Another one from the Dropkick Murphys. “The Season’s Upon Us” is their take on a Christmas song about a dysfunctional family holiday gathering I bet most of all of us can identify with. All in good fun, of course. Let the holiday season commence!
Going back to my year of birth again with “Search and Destroy” from Iggy and the Stooges. I love this song. I love the raw garage rock sound of the guitars, totally my personal of playing when I used to play in bands.
I saw Iggy Pop perform at The Globe Theater in Norwalk, CT, my hometown, in 1995. Incredible show! Most every person I knew from around town was there, including some good friends and my wife Victoria, we were engaged then. The whole group of us stood up front for the whole show.
Iggy jumped off stage to perform on the floor in the audience and he came right up to my friend Jason Mones and I for about two minutes. I towered over the guy as he hunched his shoulders and hung his head over the mic held in both hands, singing and moving rhythmically with the music barely a foot from me. I wish I could remember which song it was.
Outside the theater the first thing Jason said to me was, “we danced with Iggy Pop!” It was a great night.

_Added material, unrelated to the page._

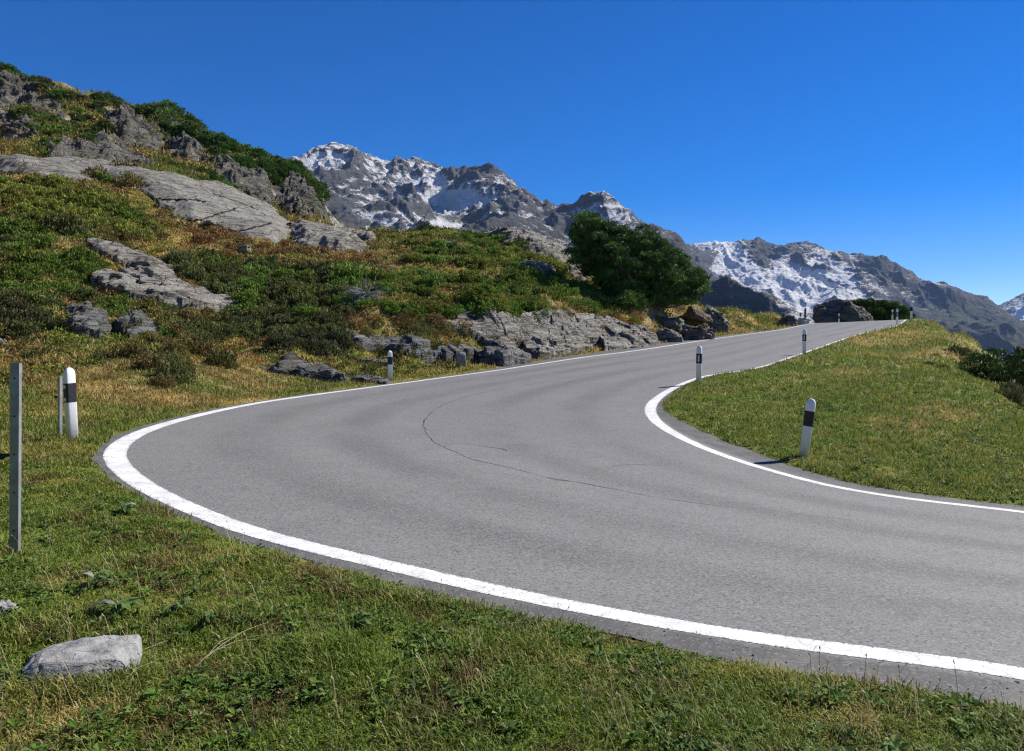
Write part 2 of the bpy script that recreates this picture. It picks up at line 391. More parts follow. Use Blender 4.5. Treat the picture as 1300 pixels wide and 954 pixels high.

Today is about renewing strength and energy. About standing up in the face of adversity, oppression, and fear. It’s a personal need to stand up and charge forward for the sake of health and family. It’s a societal need to rise against terror.
“Stand Up” by the Street Dogs conveys such a message on a few levels. The back story to the three vocalists you hear in the song represents, on a small-scale, the ability to overcome differences and coming together.
Mike McColgan, the lead singer of the Street Dogs, was the lead singer for and a founding member of the Dropkick Murphys along with Ken Casey. McColgan’s left the band in 1998 to join the Boston Fire Department, though he started forming the Street Dogs in 2002. The next year they recorded their first album, Savin Hill, which includes “Stand Up” with vocals by Dropkick Murphys vocalists Ken Casey and McColgan’s replacement Al Barr.
I use music as an escape from most things. Writing fiction gives me an escape from everything. Tonight, neither is working for me. Sometimes, it’s just the mood of a song that works, the transcendent calming ability it has over my frayed nerves. “Under the Milky Way” by The Church seems to do that for me. Not quite an escape, but an altered mood. Better than Xanax.
In light of the atrocities perpetrated in Paris, Beirut, Baghdad, and elsewhere in the past day, even the past years, I still believe there is good in the world. It’s hard to look beyond the violence and the loss, but good people do make up the majority of the world. Maybe the good people don’t get enough credit for positive things they do. We as a society need to change that.
I leave you with Louis Armstrong’s rendition of “It’s a Wonderful World.” One of my favorite songs. When things look dismal, when you feel hopeless, and the world around you crumbles, listen to this song.